The Scottish Government has spent years doing what it absolutely needed to do, pursuing every legal avenue towards achieving independence, with utter reasonableness and in good faith. It must continue to do so by insisting on a Section 30 order. The Smith Commission and the Claim of Right attest to this, that Scotland is free to choose
its future. The British Government has already agreed that the people of Scotland have a right to self-determination. This is legally incontestable. We are not a colony, we are not an oppressed people, even though it may feel like it. The UN rules on decolonisation do not apply to us. The framework is already there in British law for us to achieve independence – we just need to keep pushing it.

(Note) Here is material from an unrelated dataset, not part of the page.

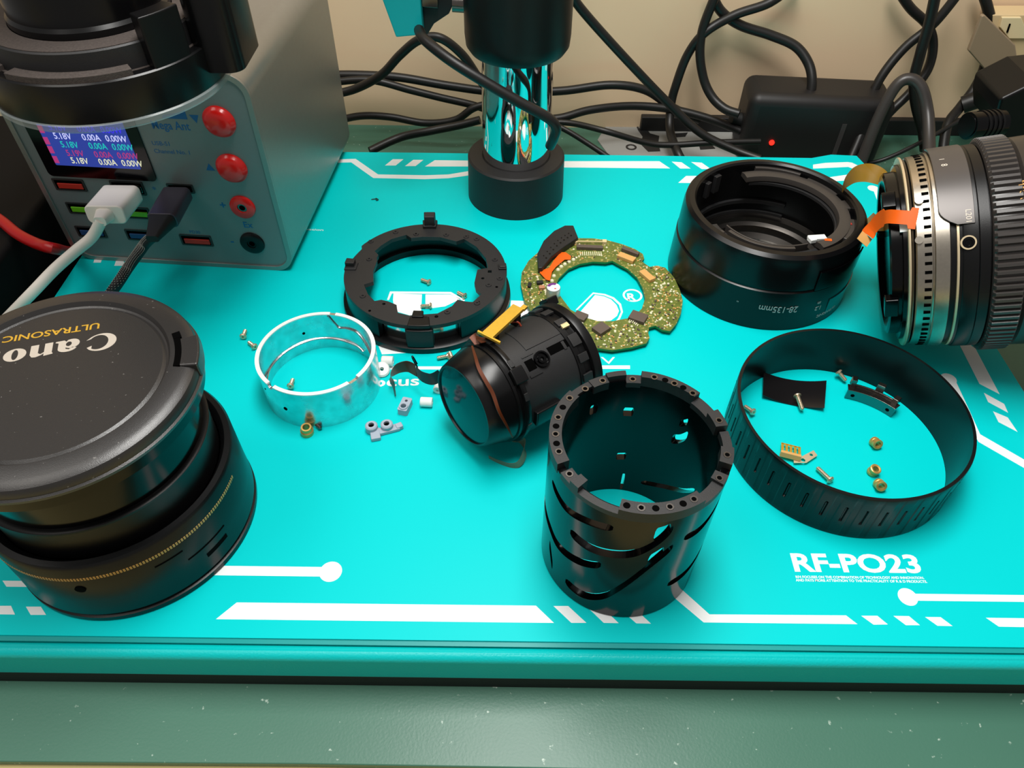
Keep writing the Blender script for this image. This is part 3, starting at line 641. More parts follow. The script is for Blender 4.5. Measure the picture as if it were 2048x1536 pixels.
MB().box((c.x+.7, c.y-1.0, PZ+5.06), (.8, .6, .08)).build('red_mark', RED, cp_, smooth=0)
# black contact block and orange flex
blk = [(290, 590), (280, 440), (345, 310), (450, 210), (560, 155), (650, 155), (700, 280), (560, 370), (430, 470), (330, 590)]
b2 = [tuple(np.array(q)-pbo[:2]) for q in D2(Z(blk, *s_), PZ+3.4)]
cbk = MB().prism(b2, PZ, PZ+3.4).build('contact_block', BLKM, pb, smooth=0, bevel=.5)
m = MB()
for k in range(8):
    t = k/7
    for off in (0, 1):
        x = 345+(600-345)*t+off*26; y = 470-(470-240)*t+off*22-26*math.sin(t*3.14)
        c = Vector(P(1020+x/5.12, 420+y/5.12, PZ+3.4))-pbo; m.cyl((c.x, c.y, PZ+3.35), (c.x, c.y, PZ+3.62), .42 if off else .3, seg=10)
m.build('contact_pins', BLKG, cbk)
of = [(520, 430), (570, 430), (625, 470), (620, 505), (560, 505), (470, 580), (430, 630), (410, 720), (370, 710), (305, 640), (310, 620), (400, 590), (450, 510)]
MB().prism([tuple(np.array(q)-pbo[:2]) for q in D2(Z(of, *s_), PZ+1.2)], PZ+.9, PZ+1.1).build('orange_flex', ORANGE, pb, smooth=0)
m = MB()
for x, y in ((650, 508), (605, 530), (562, 555), (525, 580), (492, 612), (450, 675), (430, 725)):
    c = bp3(x, y); m.lathe([(0, PZ+.6), (.7, PZ+.5), (.95, PZ)], 14, c=(c.x, c.y, 0))
m.build('solder_joints', SOLDER, pb)
def inpoly(x, y, pl):
    r = False; j = len(pl)-1
    for i in range(len(pl)):
        if (pl[i][1] > y) != (pl[j][1] > y) and x < (pl[j][0]-pl[i][0])*(y-pl[i][1])/(pl[j][1]-pl[i][1])+pl[i][0]: r = not r
        j = i
    return r
ms_, mc_, mb_ = MB(), MB(), MB()
k = 0
while k < 560:
    x = rnd.uniform(-37, 37); y = rnd.uniform(-37, 37)
    a_ = math.degrees(math.atan2(y, x)) % 360; r = math.hypot(x, y)
    if not inpoly(x*1.02, y*1.02, bo) or inpoly(x*.96, y*.96, bi) or not inpoly(x, y, bo) or r < 23.5: continue
    if 40 < a_ < 160 and rnd.random() < .75: continue
    if 160 < a_ < 290 and rnd.random() < .35: continue
    t = rnd.random()
    if t < .55: s1 = rnd.uniform(.25, .62); ms_.lathe([(0, PZ+.25), (s1*.7, PZ+.2), (s1, PZ)], 8, c=(x, y, 0))
    elif t < .8: mc_.box((x, y, PZ+.2), (rnd.uniform(.5, 1.1), .5, .4), rz=rnd.uniform(0, 3))
    else: mb_.box((x, y, PZ+.2), (rnd.uniform(.5, 1.1), rnd.uniform(.4, .7), .45), rz=rnd.uniform(0, 3))
    k += 1
ms_.build('solder_points', SOLDER, pb)['kind'] = 'stuff'; mc_.build('tan_components', TAN, pb, smooth=0)['kind'] = 'stuff'; mb_.build('dark_components', CHIP, pb, smooth=0)['kind'] = 'stuff'
comp('component', 305, 755, 2.2, 1.5, 1.1, 10, BLKM); comp('component', 325, 808, 2.0, 1.6, 1.2, 10, mat('tan_ceramic', (186, 128, 96), .5)); comp('component', 200, 780, 1.2, 2.2, 1.0, -10, BLKM)

# ================================================================ black cam barrel
BC = (35.4, 127.9, 0)
br = thing('cam_barrel', 'tall glossy black lens barrel with curved cam slots', 'lens barrel', BC)
o = MB().lathe([(22.7, 0), (24.5, 0), (25.0, .5), (25.0, 55), (24.4, 55.3), (22.7, 55.3)], 160, closed=True).build('barrel_wall', BLKG, br, smooth=40)
m = MB()
slot(m, 21.5, 26.5, [(197, 46.4), (215, 44.2), (234, 46.3), (250, 48.2)], 3.3)
slot(m, 21.5, 26.5, [(222, 35.5), (237, 34.6), (254, 36.2), (268, 39.0), (280, 44.8), (286, 49.5)], 4.2)
slot(m, 21.5, 26.5, [(170, 27), (197, 24.8), (212, 22.4), (232, 24.4), (247, 28.2)], 4.0)
slot(m, 21.5, 26.5, [(223, 8), (238, 7.4), (252, 11.4), (262, 18.5), (278, 32), (290, 39.6)], 4.4)
slot(m, 21.5, 26.5, [(336, 47.5), (323, 43.8), (310, 41.6), (297, 42)], 3.6)
slot(m, 21.5, 26.5, [(342, 25), (329, 20.4), (314, 17.0), (296, 16.6)], 3.8)
slot(m, 21.5, 26.5, [(201, 16.5), (204.5, 12), (208, 6.8)], 5.0); slot(m, 21.5, 26.5, [(325, 12.3), (323.5, 7), (322, 1.6)], 4.0)
slot(m, 21.5, 26.5, [(114, 45.4), (117, 45.4), (121, 45.4)], 4.2); slot(m, 21.5, 26.5, [(84, 41.5), (88, 41.5), (92, 41.5)], 4.0)
slot(m, 21.5, 26.5, [(83, 19.2), (87, 19), (91, 18.8)], 3.6); slot(m, 21.5, 26.5, [(80.5, 5), (82, 5), (83, 5)], 9)
slot(m, 21.5, 26.5, [(41, 46.2), (44, 44.6), (47, 43.5)], 3.2); slot(m, 21.5, 26.5, [(38, 41), (44, 37), (50, 35)], 4.6); slot(m, 21.5, 26.5, [(66, 7), (50, 10), (30, 16), (15, 24)], 2.4)
slot(m, 21.5, 26.5, [(275, 47.6), (279.5, 48.3), (284, 49.2)], 6.4); slot(m, 21.5, 26.5, [(275.5, 33.6), (280, 35.8), (284, 37.6)], 7.0)
cut(o, m)
m = MB()
def seg_(a0, a1, z1, r0=21.6, r1=25.1): m.sector(r0, r1, 53.6, z1, a0, a1)
seg_(138, 203, 57.5); seg_(207.5, 217, 56.2); seg_(217, 224, 57.6, 21.4); seg_(224, 251, 55.4, 23.0); seg_(251, 305, 57.5); seg_(305, 323, 55.6, 22.0); seg_(323, 331, 56.6, 21.4); seg_(331, 337, 54.6, 22.6); seg_(338, 352, 57.5); seg_(352, 368, 56.0, 22.6); seg_(10, 24, 57.5); seg_(24, 41, 55.6, 21.6); seg_(41, 83, 57.5, 22.6); seg_(83, 94, 55.6, 21.8); seg_(94, 108, 57.5, 23.2); seg_(108, 121, 56.6, 22.0); seg_(121, 138, 56.2, 23)
o = m.build('top_rim', BLKM, br, bevel=0)
m = MB()
ho = [(144, 0), (154, 1), (164, 0), (172, 1), (179, 0), (187, 1), (194, 0), (211, 2), (255, 1), (264, 0), (273, 1), (282, 0), (291, 1), (299, 0), (326, 2), (345, 0), (15, 0), (44, 0), (52, 1), (59, 0), (66, 1), (74, 0), (89, 2), (112, 0), (127, 2)]
mh_ = MB(); mk = MB()
for a_, big in ho:
    zt = 57.5 if big < 2 and a_ not in (112,) else (56.6 if a_ in (326, 112) else (56.2 if a_ in (211, 127) else 55.6))
    x, y = pol([(a_, 23.3)])[0]; r = .95 if big == 1 else .6
    mh_.lathe([(0, zt+.03), (r, zt+.03)], 18, c=(x, y, 0))
    if big != 1: mk.lathe([(r, zt), (r+.05, zt+.12), (r+.45, zt+.12), (r+.5, zt)], 18, c=(x, y, 0))
mh_.build('screw_holes', HOLE, o, smooth=0); mk.build('hole_collars', STEELD, o)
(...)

Those who clamour more and more for UDI are either ignorant of the facts, or are false friends hoping to lead the Yes campaign up a blind alley, a cul-de-sac of confusion and ultimate humiliation.
Joanna Cherry has now very cleverly established that neither individual politicians nor the government are above the law. Scotland has a right to demand a Section 30 order if it becomes clear that a majority of the people support independence. It’s crucial that we wait until that has become evident. The forthcoming General Election should clarify this, if the SNP conducts a campaign based explicitly on securing a second referendum. If a Section 30 is then still denied the case should go to court. A precedent has now been set, ironically with the assistance of Unionists who abhor Johnson and his playing fast and loose with constitutional law.
My plea? Let us all stick together and support the SNP at the polls, whenever that may be. My caveat? Beware of the old guard, the cult of personality and the narcissists who inhabit every nook and cranny of the political landscape.